We appeal to the broader community to recognize and commit to solutions that are built in partnership with the Native American community, and to enact commitments that recognize that prosperity and well being for all in Multnomah county depends on the prosperity and well being of the Native American community.

We continue to recover from the legacy of colonization, and the practices of various governments that have alternated in approaches to public policy. A brief walk through history reveals the substance of our oppression. Genocidal policies existed in numerous ways: bounties were placed on our lives in several eastern US states (early 18th through 19th centuries), and California’s governor advocated our extermination in 1851.3 Our lands were taken through outright breaches of treaty laws, as the US has broken over 500 treaties with our peoples – a number unmatched with any other array of nations.4 Denial of our citizenship occurred until 1924, but many states, Oregon included, denied our voting rights until the federal government stepped in with the Voting Rights Act of 1965. Our faith traditions were outlawed until 1993, and our children were forcibly removed from our care and placed in residential schools, stripping our youth of culture and community.

More than 60 of our Tribes in Oregon were terminated by the federal government in 1953. Termination meant revoking tribal sovereignty and government responsibilities to Native peoples, as well as claims to reservation land and unique identity.5 While done under the guise of the then-liberal notion of assimilation, the policy also meant our protected resources were taken from us, with millions of acres of land removed from our stewardship.

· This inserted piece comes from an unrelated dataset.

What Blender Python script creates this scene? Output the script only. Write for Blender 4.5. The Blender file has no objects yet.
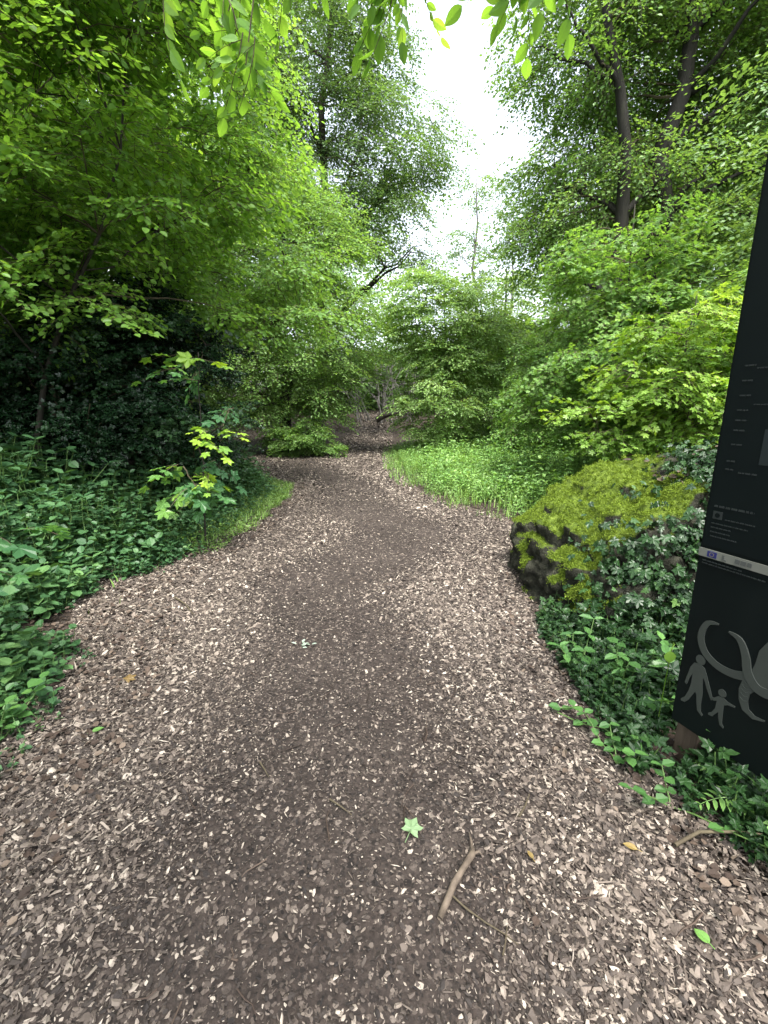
import bpy, bmesh, math, random
import numpy as np
from mathutils import noise, Vector

SC = bpy.context.scene
COL = SC.collection
R_ = math.radians
rng = np.random.default_rng(11)
UP = np.array([0, 0, 1.0])

# ------------------------------------------------------------------ render / view
SC.render.engine = 'CYCLES'
SC.view_settings.view_transform = 'Standard'
SC.view_settings.look = 'None'
SC.view_settings.gamma = 1
SC.view_settings.use_curve_mapping = False
SC.view_settings.exposure = 2.35
SC.cycles.max_bounces = 8
SC.cycles.diffuse_bounces = 4
SC.cycles.glossy_bounces = 2
SC.cycles.transmission_bounces = 6
SC.cycles.transparent_max_bounces = 4
SC.cycles.use_denoising = True
SC.cycles.sample_clamp_indirect = 6

# ------------------------------------------------------------------ camera
cam = bpy.data.cameras.new('camera')
co = bpy.data.objects.new('camera', cam); COL.objects.link(co)
co.location = (0, 0, 1.5)
co.rotation_euler = (R_(90 - 13.375), 0, 0)
cam.sensor_fit = 'VERTICAL'; cam.sensor_height = 36; cam.lens = 15.82
cam.clip_start = 0.05; cam.clip_end = 600
SC.camera = co

# ------------------------------------------------------------------ light
SUN_EL, SUN_AZ = R_(66), R_(165)            # azimuth measured from +Y towards +X
w = bpy.data.worlds.new('World'); SC.world = w; w.use_nodes = True
nt = w.node_tree; nt.nodes.clear()
sky = nt.nodes.new('ShaderNodeTexSky'); sky.sky_type = 'NISHITA'; sky.sun_disc = False
sky.sun_elevation = SUN_EL; sky.sun_rotation = SUN_AZ
sky.air_density = 1.0; sky.dust_density = 4.0; sky.ozone_density = 1.0
hs = nt.nodes.new('ShaderNodeHueSaturation'); hs.inputs['Saturation'].default_value = 0.42
bg = nt.nodes.new('ShaderNodeBackground'); bg.inputs['Strength'].default_value = 0.15
out = nt.nodes.new('ShaderNodeOutputWorld')
nt.links.new(sky.outputs[0], hs.inputs['Color']); nt.links.new(hs.outputs[0], bg.inputs['Color'])
nt.links.new(bg.outputs[0], out.inputs['Surface'])
sl = bpy.data.lights.new('sun', 'SUN'); sl.energy = 1.5; sl.angle = R_(18); sl.color = (1, .96, .9)
so = bpy.data.objects.new('sun', sl); COL.objects.link(so)
dv = Vector((math.sin(SUN_AZ) * math.cos(SUN_EL), math.cos(SUN_AZ) * math.cos(SUN_EL), math.sin(SUN_EL)))
so.rotation_euler = dv.to_track_quat('Z', 'Y').to_euler(); so.location = dv * 60

# ------------------------------------------------------------------ materials
def mat(name):
    m = bpy.data.materials.new(name); m.use_nodes = True
    n = m.node_tree.nodes; l = m.node_tree.links
    return m, n, l, n['Principled BSDF'], n['Material Output']

def ramp(n, stops):
    r = n.new('ShaderNodeValToRGB'); e = r.color_ramp.elements
    while len(e) < len(stops): e.new(.5)
    for i, (p, c) in enumerate(stops):
        e[i].position = p; e[i].color = (*c, 1)
    return r

def leaf_mat(name, stops, trans=.45, tcol=(1.25, 1.15, .5), rough=.42, spec=.45):
    m, n, l, b, o = mat(name)
    a = n.new('ShaderNodeAttribute'); a.attribute_name = 'tint'
    r = ramp(n, stops); l.new(a.outputs['Fac'], r.inputs[0])
    l.new(r.outputs[0], b.inputs['Base Color'])
    b.inputs['Roughness'].default_value = rough
    b.inputs['Specular IOR Level'].default_value = spec
    mul = n.new('ShaderNodeMix'); mul.data_type = 'RGBA'; mul.blend_type = 'MULTIPLY'
    mul.inputs[0].default_value = 1; l.new(r.outputs[0], mul.inputs[6]); mul.inputs[7].default_value = (*tcol, 1)
    t = n.new('ShaderNodeBsdfTranslucent'); l.new(mul.outputs[2], t.inputs['Color'])
    mx = n.new('ShaderNodeMixShader'); mx.inputs[0].default_value = trans
    l.new(b.outputs[0], mx.inputs[1]); l.new(t.outputs[0], mx.inputs[2]); l.new(mx.outputs[0], o.inputs['Surface'])
    return m

def noise_mat(name, stops, scale=4, detail=6, rough=.85, bump=.4, bscale=30, coords='Object', stretch=(1, 1, 1), spec=.3, bdist=.02):
    m, n, l, b, o = mat(name)
    tc = n.new('ShaderNodeTexCoord'); mp = n.new('ShaderNodeMapping'); mp.inputs['Scale'].default_value = stretch
    l.new(tc.outputs[coords], mp.inputs[0])
    nz = n.new('ShaderNodeTexNoise'); nz.inputs['Scale'].default_value = scale; nz.inputs['Detail'].default_value = detail
    l.new(mp.outputs[0], nz.inputs[0])
    r = ramp(n, stops); l.new(nz.outputs['Fac'], r.inputs[0]); l.new(r.outputs[0], b.inputs['Base Color'])
    b.inputs['Roughness'].default_value = rough; b.inputs['Specular IOR Level'].default_value = spec
    if bump:
        n2 = n.new('ShaderNodeTexNoise'); n2.inputs['Scale'].default_value = bscale; n2.inputs['Detail'].default_value = 6
        l.new(mp.outputs[0], n2.inputs[0])
        bp = n.new('ShaderNodeBump'); bp.inputs['Strength'].default_value = bump; bp.inputs['Distance'].default_value = bdist
        l.new(n2.outputs['Fac'], bp.inputs['Height']); l.new(bp.outputs[0], b.inputs['Normal'])
    return m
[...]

Thousands of our Native women (and some men) were forcibly sterilized or coerced into sterilization when in the justice, mental health, and child welfare systems. Adding to this, we have been forcibly moved from productive lands several times through history, with the most recent being in 1956 when we were forced from reservations and into poor urban areas – with little more than a one-way bus ticket. It is this recent history which is a key factor in how Portland has emerged as the 9th largest Native American population in the USA.